** What is asked **
Output a verbatim copy of the data, cut off after the line that contains "# and an open".

** Data to process **
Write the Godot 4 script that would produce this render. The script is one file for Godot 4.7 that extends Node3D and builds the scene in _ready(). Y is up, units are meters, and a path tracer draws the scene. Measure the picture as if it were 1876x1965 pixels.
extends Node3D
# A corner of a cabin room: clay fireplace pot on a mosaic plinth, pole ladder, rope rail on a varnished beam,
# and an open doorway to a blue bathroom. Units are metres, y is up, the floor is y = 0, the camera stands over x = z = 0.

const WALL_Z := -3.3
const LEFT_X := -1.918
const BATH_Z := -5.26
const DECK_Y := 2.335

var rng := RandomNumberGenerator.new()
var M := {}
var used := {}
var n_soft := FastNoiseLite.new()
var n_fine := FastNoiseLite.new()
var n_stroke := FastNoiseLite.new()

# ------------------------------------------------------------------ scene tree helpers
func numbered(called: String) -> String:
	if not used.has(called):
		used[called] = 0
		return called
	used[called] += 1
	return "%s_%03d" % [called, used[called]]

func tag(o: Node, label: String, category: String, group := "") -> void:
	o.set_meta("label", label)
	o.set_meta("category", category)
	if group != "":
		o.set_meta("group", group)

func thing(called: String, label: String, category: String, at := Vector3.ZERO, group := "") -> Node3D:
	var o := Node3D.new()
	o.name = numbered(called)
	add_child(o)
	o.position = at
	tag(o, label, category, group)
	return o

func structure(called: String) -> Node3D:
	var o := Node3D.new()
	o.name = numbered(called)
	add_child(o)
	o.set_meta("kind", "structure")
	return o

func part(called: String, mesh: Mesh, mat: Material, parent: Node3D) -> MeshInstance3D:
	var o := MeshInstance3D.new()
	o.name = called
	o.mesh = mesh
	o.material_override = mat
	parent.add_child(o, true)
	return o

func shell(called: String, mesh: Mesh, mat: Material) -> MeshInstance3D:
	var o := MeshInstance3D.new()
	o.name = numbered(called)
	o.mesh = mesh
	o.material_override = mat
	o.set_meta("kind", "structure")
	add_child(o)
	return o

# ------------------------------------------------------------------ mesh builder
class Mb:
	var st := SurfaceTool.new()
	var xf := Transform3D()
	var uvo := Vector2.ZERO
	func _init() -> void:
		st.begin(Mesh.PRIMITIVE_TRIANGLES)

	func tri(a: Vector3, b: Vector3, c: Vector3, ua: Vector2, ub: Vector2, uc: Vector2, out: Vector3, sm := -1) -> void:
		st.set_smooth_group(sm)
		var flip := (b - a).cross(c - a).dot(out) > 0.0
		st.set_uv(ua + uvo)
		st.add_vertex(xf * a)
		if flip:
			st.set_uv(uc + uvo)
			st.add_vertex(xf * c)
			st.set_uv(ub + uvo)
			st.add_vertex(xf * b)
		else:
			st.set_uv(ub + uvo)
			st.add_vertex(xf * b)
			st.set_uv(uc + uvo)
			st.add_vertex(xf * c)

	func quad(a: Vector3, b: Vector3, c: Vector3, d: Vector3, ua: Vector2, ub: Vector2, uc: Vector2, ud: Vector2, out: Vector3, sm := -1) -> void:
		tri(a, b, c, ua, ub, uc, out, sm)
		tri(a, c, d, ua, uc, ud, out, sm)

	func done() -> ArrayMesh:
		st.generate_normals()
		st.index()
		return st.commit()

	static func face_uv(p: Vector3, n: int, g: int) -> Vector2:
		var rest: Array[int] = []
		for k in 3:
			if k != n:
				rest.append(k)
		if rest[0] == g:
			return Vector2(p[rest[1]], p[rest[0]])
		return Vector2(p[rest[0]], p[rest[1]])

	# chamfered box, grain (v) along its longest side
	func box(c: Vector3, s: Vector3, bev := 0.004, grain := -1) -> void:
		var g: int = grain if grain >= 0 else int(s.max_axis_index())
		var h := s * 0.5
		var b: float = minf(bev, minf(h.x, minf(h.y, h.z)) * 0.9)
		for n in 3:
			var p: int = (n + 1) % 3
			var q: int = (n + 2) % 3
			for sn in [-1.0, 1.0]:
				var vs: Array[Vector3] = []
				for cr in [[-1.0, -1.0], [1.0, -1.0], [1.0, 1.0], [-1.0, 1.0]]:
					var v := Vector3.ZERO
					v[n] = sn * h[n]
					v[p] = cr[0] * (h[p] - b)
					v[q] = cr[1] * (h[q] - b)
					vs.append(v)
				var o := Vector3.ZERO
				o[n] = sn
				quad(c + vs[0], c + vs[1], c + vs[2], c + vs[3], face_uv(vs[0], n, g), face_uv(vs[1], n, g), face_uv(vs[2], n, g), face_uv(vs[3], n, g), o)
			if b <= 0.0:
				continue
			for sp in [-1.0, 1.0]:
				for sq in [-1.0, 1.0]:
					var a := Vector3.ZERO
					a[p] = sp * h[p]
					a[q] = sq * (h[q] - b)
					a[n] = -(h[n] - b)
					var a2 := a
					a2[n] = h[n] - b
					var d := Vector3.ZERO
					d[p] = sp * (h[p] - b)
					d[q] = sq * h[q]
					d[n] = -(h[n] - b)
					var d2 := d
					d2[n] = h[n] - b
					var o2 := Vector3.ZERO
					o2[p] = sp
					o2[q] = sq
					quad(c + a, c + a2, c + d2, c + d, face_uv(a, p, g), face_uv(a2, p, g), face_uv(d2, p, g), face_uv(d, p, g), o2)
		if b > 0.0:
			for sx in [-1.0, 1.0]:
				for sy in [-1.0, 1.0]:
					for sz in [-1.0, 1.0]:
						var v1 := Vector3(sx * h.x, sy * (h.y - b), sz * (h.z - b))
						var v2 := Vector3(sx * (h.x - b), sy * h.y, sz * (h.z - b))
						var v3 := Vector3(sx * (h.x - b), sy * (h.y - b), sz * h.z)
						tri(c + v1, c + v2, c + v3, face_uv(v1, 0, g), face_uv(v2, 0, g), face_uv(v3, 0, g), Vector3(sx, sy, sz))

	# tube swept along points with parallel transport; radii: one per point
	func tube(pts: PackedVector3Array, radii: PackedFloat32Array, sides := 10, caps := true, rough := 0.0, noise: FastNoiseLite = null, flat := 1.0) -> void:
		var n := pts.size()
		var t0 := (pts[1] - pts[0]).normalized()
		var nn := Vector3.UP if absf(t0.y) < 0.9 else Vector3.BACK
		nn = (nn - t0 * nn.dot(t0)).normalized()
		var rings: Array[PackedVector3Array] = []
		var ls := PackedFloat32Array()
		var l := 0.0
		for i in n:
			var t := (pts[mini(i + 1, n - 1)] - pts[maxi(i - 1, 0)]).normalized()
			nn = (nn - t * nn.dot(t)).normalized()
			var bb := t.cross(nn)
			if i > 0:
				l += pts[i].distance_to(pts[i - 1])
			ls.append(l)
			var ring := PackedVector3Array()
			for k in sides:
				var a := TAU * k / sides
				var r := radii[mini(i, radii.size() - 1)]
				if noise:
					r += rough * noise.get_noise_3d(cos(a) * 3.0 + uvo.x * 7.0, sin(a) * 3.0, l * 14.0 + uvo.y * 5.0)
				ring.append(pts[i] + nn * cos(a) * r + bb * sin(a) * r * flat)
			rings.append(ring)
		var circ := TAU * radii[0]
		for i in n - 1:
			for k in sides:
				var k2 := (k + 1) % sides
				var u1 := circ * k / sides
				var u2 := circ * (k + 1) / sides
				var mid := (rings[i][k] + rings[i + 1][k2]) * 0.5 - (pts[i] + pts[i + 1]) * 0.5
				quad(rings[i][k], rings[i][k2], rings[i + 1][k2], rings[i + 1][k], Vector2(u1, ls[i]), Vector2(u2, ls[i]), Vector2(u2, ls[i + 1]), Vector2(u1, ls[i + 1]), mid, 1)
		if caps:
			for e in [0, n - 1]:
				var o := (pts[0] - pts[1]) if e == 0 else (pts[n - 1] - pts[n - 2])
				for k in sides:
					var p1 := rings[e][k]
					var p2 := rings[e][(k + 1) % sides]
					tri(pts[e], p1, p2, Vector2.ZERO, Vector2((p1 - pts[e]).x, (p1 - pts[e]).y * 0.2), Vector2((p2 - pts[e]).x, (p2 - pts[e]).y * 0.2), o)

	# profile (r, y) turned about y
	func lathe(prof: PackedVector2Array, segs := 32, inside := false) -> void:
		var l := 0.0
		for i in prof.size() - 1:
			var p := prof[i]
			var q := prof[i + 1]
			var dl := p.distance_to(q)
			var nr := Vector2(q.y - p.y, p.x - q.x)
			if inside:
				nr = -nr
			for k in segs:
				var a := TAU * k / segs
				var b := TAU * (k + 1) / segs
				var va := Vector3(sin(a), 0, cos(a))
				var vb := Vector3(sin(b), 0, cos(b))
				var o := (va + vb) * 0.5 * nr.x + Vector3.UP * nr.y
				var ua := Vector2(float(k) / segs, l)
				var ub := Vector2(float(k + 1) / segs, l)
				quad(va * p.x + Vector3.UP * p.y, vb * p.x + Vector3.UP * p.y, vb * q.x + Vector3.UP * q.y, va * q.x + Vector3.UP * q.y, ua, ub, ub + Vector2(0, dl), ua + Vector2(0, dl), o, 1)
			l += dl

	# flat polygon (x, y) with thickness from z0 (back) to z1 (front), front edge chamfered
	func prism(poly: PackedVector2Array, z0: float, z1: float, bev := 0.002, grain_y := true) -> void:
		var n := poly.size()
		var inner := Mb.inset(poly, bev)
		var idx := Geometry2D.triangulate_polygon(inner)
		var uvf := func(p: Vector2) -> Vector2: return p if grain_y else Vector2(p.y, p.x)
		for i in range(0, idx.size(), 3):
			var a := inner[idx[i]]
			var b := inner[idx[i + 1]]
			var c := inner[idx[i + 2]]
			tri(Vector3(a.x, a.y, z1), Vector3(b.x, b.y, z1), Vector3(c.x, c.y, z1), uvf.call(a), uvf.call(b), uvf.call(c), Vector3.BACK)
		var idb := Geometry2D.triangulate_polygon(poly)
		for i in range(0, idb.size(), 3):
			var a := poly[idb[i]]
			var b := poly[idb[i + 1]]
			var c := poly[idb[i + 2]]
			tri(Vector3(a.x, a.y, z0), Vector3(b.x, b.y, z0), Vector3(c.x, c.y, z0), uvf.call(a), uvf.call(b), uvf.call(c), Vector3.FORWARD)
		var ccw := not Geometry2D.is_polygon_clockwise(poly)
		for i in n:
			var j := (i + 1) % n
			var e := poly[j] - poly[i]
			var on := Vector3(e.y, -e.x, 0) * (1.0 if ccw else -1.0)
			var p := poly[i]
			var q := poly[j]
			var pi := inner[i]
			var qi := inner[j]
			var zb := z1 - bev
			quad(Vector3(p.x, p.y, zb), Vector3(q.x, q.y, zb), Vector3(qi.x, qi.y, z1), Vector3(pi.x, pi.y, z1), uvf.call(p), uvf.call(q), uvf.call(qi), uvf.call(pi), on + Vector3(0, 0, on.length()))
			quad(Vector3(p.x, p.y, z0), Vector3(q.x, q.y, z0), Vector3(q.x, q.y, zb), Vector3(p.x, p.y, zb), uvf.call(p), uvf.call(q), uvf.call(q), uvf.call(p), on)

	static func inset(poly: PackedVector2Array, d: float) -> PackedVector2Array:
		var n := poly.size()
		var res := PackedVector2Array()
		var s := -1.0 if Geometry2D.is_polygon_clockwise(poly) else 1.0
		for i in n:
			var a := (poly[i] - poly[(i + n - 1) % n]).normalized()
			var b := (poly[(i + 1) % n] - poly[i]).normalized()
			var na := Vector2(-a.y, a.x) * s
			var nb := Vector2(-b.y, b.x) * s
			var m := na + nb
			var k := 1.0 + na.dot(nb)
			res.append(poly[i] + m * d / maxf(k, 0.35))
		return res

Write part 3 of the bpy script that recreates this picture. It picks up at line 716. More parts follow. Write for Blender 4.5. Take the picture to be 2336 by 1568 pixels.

** Task response **
Write the Godot 4 script that would produce this render. The script is one file for Godot 4.7 that extends Node3D and builds the scene in _ready(). Y is up, units are meters, and a path tracer draws the scene. Measure the picture as if it were 1876x1965 pixels.
extends Node3D
# A corner of a cabin room: clay fireplace pot on a mosaic plinth, pole ladder, rope rail on a varnished beam,
# and an open doorway to a blue bathroom. Units are metres, y is up, the floor is y = 0, the camera stands over x = z = 0.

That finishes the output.